Give back the lines exactly, from the first one to the line with "R = math.radians", both ends included.

"""

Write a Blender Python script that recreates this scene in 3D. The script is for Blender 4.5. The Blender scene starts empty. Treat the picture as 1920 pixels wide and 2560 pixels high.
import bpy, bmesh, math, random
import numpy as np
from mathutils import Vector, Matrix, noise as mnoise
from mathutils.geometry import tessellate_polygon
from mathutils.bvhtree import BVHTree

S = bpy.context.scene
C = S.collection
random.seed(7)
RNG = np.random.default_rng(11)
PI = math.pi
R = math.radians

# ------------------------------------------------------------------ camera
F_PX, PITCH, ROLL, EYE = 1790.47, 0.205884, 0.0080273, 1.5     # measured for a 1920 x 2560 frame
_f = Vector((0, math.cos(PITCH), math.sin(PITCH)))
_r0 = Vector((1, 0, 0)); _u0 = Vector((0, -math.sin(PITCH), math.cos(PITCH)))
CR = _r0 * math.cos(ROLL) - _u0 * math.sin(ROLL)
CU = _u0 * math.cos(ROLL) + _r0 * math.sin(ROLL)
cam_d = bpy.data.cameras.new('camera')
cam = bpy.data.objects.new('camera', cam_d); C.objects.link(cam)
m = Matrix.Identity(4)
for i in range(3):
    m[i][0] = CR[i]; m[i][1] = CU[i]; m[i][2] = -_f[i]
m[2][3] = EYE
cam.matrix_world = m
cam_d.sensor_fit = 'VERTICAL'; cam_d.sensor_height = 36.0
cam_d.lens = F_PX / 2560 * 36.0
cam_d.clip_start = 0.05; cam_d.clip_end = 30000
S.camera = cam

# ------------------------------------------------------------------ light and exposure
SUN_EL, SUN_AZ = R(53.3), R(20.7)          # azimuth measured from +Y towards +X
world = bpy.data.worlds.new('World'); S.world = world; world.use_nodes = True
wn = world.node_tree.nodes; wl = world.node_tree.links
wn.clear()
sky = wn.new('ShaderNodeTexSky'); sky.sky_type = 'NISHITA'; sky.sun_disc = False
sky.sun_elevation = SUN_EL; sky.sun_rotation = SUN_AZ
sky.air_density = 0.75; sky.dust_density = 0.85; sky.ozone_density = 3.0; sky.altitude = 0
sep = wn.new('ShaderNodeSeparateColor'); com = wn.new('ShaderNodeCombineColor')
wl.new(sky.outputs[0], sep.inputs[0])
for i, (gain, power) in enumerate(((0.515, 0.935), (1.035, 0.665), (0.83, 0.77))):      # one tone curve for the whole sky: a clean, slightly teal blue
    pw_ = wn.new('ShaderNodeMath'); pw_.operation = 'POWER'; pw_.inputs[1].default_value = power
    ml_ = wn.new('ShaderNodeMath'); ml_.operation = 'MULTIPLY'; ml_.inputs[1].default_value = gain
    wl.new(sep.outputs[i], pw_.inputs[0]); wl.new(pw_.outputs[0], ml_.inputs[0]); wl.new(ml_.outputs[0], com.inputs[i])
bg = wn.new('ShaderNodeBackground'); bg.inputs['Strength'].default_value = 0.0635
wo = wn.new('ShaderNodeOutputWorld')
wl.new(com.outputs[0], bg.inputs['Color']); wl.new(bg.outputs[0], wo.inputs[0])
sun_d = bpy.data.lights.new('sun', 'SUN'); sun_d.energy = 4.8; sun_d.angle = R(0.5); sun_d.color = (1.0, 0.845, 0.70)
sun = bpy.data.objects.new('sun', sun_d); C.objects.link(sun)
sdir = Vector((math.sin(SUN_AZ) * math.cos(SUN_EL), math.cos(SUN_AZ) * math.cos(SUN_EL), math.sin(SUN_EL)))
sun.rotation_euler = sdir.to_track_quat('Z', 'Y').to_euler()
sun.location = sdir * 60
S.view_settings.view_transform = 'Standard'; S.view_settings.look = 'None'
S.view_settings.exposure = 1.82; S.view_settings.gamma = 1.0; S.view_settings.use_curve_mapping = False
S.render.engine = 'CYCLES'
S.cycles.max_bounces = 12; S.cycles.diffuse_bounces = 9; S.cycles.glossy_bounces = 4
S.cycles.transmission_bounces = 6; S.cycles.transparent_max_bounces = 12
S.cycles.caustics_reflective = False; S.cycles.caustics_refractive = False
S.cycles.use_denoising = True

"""

> **Solution to this exercise**
Write a Blender Python script that recreates this scene in 3D. The script is for Blender 4.5. The Blender scene starts empty. Treat the picture as 1920 pixels wide and 2560 pixels high.
import bpy, bmesh, math, random
import numpy as np
from mathutils import Vector, Matrix, noise as mnoise
from mathutils.geometry import tessellate_polygon
from mathutils.bvhtree import BVHTree

S = bpy.context.scene
C = S.collection
random.seed(7)
RNG = np.random.default_rng(11)
PI = math.pi
R = math.radians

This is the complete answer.